Quand Björn a pris sa retraite, j’ai ressenti comme un vide, j’ai perdu un peu de ma motivation et de mon intensité.
John McEnroe
“Honnêtement, je pense que ça aurait été beaucoup, beaucoup plus dur de gagner ces tournois si elle (Ashleigh Barty) avait été là”, a-t-elle déclaré à Rome après son quatrième titre de suite. “Quand elle a pris sa retraite, j’avais la profonde conviction qu’elle avait le meilleur tennis du circuit. Elle était celle que j’admirais le plus. Elle m’a donné beaucoup de motivation pour analyser mon jeu et devenir meilleure (…) Oui, elle me manque, parce que j’aimais la voir jouer et voir combien elle était toujours plus forte que ses adversaires mentalement.” En compétition, Swiatek a croisé la route de Barty deux fois. Sur dur à Adélaïde en début d’année, sur terre à Madrid en 2021.
Bilan : deux défaites. 6-2, 6-4 en Australie, et 7-5, 6-4 sur l’ocre espagnole, lors d’un choc très attendue qui opposait alors les deux dernières gagnantes de Roland-Garros. Celle qui est coaché Tomasz Wiktorowski – ancien mentor de sa compatriote Agnieszka Radwańska – depuis décembre 2021, s’était fixée un objectif pour poursuivre sa progression : faire tomber Barty. “Je voulais réussir à la battre, c’était vraiment une motivation”, a-t-elle révélé à Miami. Nadal, Federer et Djokovic l’ont maintes fois répété, ils se sont mutuellement poussés à devenir meilleurs, à continuer à travailler, s’améliorer mois après mois pour se donner les moyens de rester au sommet. Quand Borg s’est envolé vers d’autres cieux, sur ses 25 balais, McEnroe a ressenti “comme un vide” et “a perdu un peu de [s]a motivation et de [s]on intensité.”
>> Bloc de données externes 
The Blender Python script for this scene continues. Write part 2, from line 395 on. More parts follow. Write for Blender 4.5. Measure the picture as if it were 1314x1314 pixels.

Sans une antagoniste capable de la contester dans la durée, Swiatek risquerait de perdre un peu de ce feu intérieur nécessaire pour se maintenir tout en haut sur une très longue durée. C’est ce qui est arrivé à Barty une fois son but ultime atteint. “Gagner Wimbledon avait toujours été mon plus grand rêve dans le tennis”, a-t-elle confié pour expliquer l’arrêt de sa carrière. “Y parvenir a changé mes perspectives. Après Wimbledon (2021), je l’ai senti au plus profond de mon être. Il restait juste une petite partie de moi qui n’était pas encore totalement satisfaite, il y avait le défi de remporter l’Open d’Australie (gagné en 2022). C’était, pour moi, la manière parfaite de célébrer mon aventure dans le tennis. (…) Je n’ai plus les motivations physiques et émotionnelles nécessaires pour me ‘challenger’ au plus haut niveau.”
Une légende ne se construit pas seule
Pour le bien du tennis féminin, l’intérêt sportif en tant que spectateur et la progression de Swiatek, la retraite de Barty est un regret, à titre personnel. Mais la Polonaise est encore très jeune. De nouvelles rivales pourraient pointer le bout de leurs nez dans les années à venir. D’autres pourraient retrouver leurs meilleurs niveaux ; Naomi Osaka, en parvenant à se remettre la tête à l’endroit, Bianca Andreescu, si son corps la laissait tranquille. Et, qui sait, peut-être Barty aura-t-elle à nouveau la raquette qui la démange.
En septembre 2014, à 18 ans, elle avait dit stop une première fois avant de revenir un peu moins de deux ans plus tard, pour atteindre le paradis en faisant vivre un enfer à ses concurrentes. En cas de nouveau retour – laissez-moi rêver ! – peut-être aura-telle assez de répondant pour Iga Swiatek. Les deux femmes aux trois Majeurs chacune trouveraient alors à qui parler, pour se pousser à gagner plusieurs titres du Grand Chelem supplémentaires et entrer dans une autre dimension. Celle où, en regardant leurs carrières, elles pourraient se dire : “Je suis une légende”.